## [DATA PROVIDED]
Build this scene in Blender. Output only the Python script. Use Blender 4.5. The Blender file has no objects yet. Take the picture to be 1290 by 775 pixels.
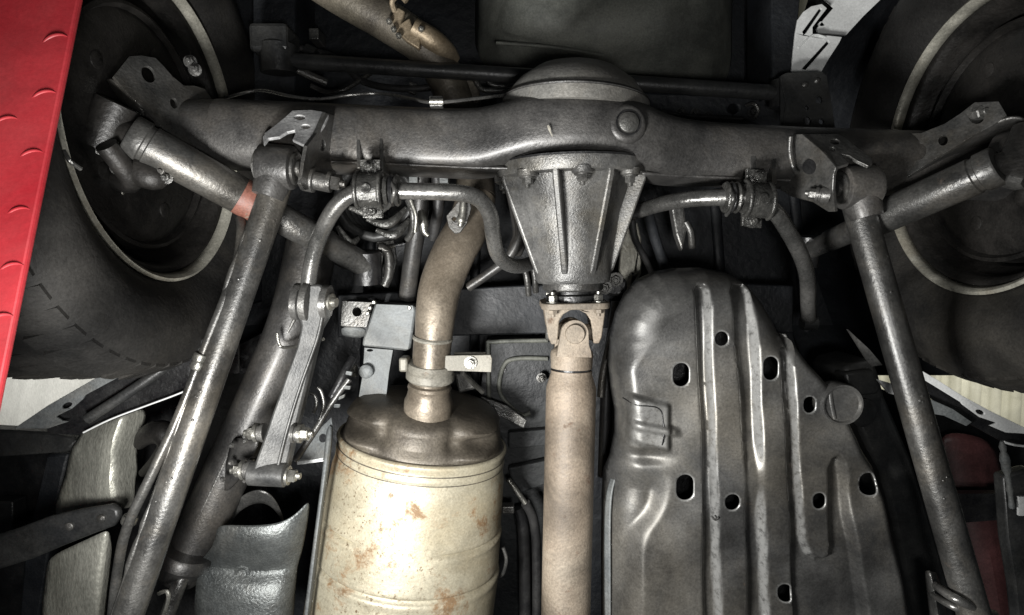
import bpy, math, random
import numpy as np
from mathutils import Vector, Matrix
from mathutils.geometry import tessellate_polygon
random.seed(7)
R = math.radians
sc = bpy.context.scene
col = sc.collection

# ------------------------------------------------------------------ camera, world, light, exposure
CAM = Vector((0, 0, 1.15))          # phone held under the lifted car, looking up and a little rearward
TH = R(-4); FPX = 760.0; W0, H0 = 1290.0, 775.0
Fv = Vector((0, -math.sin(TH), math.cos(TH)))
Uv = Vector((0, -math.cos(TH), -math.sin(TH)))
Rv = Vector((1, 0, 0))
cam = bpy.data.cameras.new('camera'); camo = bpy.data.objects.new('camera', cam); col.objects.link(camo)
camo.matrix_world = Matrix(((Rv.x, Uv.x, -Fv.x, CAM.x), (Rv.y, Uv.y, -Fv.y, CAM.y), (Rv.z, Uv.z, -Fv.z, CAM.z), (0, 0, 0, 1)))
cam.sensor_width = 36; cam.lens = 36 * FPX / W0; cam.clip_start = 0.01; cam.clip_end = 60
sc.camera = camo
wd = bpy.data.worlds.new('World'); sc.world = wd; wd.use_nodes = True
bg = wd.node_tree.nodes['Background']; bg.inputs[0].default_value = (0.80, 0.92, 1.0, 1); bg.inputs[1].default_value = 0.014
def area(name, loc, target, power, size, colr, sy=None):
    l = bpy.data.lights.new(name, 'AREA'); l.energy = power; l.size = size; l.color = colr
    if sy: l.shape = 'RECTANGLE'; l.size_y = sy
    o = bpy.data.objects.new(name, l); col.objects.link(o)
    o.location = loc; o.rotation_euler = (Vector(target) - Vector(loc)).to_track_quat('-Z', 'Y').to_euler()
    return o
area('work_lamp', (-0.25, 0.26, 1.36), (0.16, -0.06, 1.95), 14.5, 0.09, (1.0, 0.99, 0.965), 0.20)
area('fill_light', (0.05, 0.08, 1.06), (0.10, -0.18, 2.0), 2.7, 0.07, (1.0, 0.99, 0.97))  # unseen weak lamp, added as frontal fill
area('garage_light', (-1.9, 0.3, 2.75), (-1.3, 0.3, 4.0), 13, 0.8, (1.0, 0.98, 0.92))
area('garage_light', (1.9, 0.3, 2.75), (1.5, 0.3, 4.0), 13, 0.8, (1.0, 0.98, 0.92))
vs = sc.view_settings; vs.view_transform = 'Standard'; vs.look = 'None'; vs.exposure = 0; vs.gamma = 1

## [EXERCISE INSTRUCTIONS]
Return each line of the data, keeping its wording exact and omitting pictures.

## [RESULT]
Build this scene in Blender. Output only the Python script. Use Blender 4.5. The Blender file has no objects yet. Take the picture to be 1290 by 775 pixels.
import bpy, math, random
import numpy as np
from mathutils import Vector, Matrix
from mathutils.geometry import tessellate_polygon
random.seed(7)
R = math.radians
sc = bpy.context.scene
col = sc.collection

# ------------------------------------------------------------------ camera, world, light, exposure
CAM = Vector((0, 0, 1.15))          # phone held under the lifted car, looking up and a little rearward
TH = R(-4); FPX = 760.0; W0, H0 = 1290.0, 775.0
Fv = Vector((0, -math.sin(TH), math.cos(TH)))
Uv = Vector((0, -math.cos(TH), -math.sin(TH)))
Rv = Vector((1, 0, 0))
cam = bpy.data.cameras.new('camera'); camo = bpy.data.objects.new('camera', cam); col.objects.link(camo)
camo.matrix_world = Matrix(((Rv.x, Uv.x, -Fv.x, CAM.x), (Rv.y, Uv.y, -Fv.y, CAM.y), (Rv.z, Uv.z, -Fv.z, CAM.z), (0, 0, 0, 1)))
cam.sensor_width = 36; cam.lens = 36 * FPX / W0; cam.clip_start = 0.01; cam.clip_end = 60
sc.camera = camo
wd = bpy.data.worlds.new('World'); sc.world = wd; wd.use_nodes = True
bg = wd.node_tree.nodes['Background']; bg.inputs[0].default_value = (0.80, 0.92, 1.0, 1); bg.inputs[1].default_value = 0.014
def area(name, loc, target, power, size, colr, sy=None):
    l = bpy.data.lights.new(name, 'AREA'); l.energy = power; l.size = size; l.color = colr
    if sy: l.shape = 'RECTANGLE'; l.size_y = sy
    o = bpy.data.objects.new(name, l); col.objects.link(o)
    o.location = loc; o.rotation_euler = (Vector(target) - Vector(loc)).to_track_quat('-Z', 'Y').to_euler()
    return o
area('work_lamp', (-0.25, 0.26, 1.36), (0.16, -0.06, 1.95), 14.5, 0.09, (1.0, 0.99, 0.965), 0.20)
area('fill_light', (0.05, 0.08, 1.06), (0.10, -0.18, 2.0), 2.7, 0.07, (1.0, 0.99, 0.97))  # unseen weak lamp, added as frontal fill
area('garage_light', (-1.9, 0.3, 2.75), (-1.3, 0.3, 4.0), 13, 0.8, (1.0, 0.98, 0.92))
area('garage_light', (1.9, 0.3, 2.75), (1.5, 0.3, 4.0), 13, 0.8, (1.0, 0.98, 0.92))
vs = sc.view_settings; vs.view_transform = 'Standard'; vs.look = 'None'; vs.exposure = 0; vs.gamma = 1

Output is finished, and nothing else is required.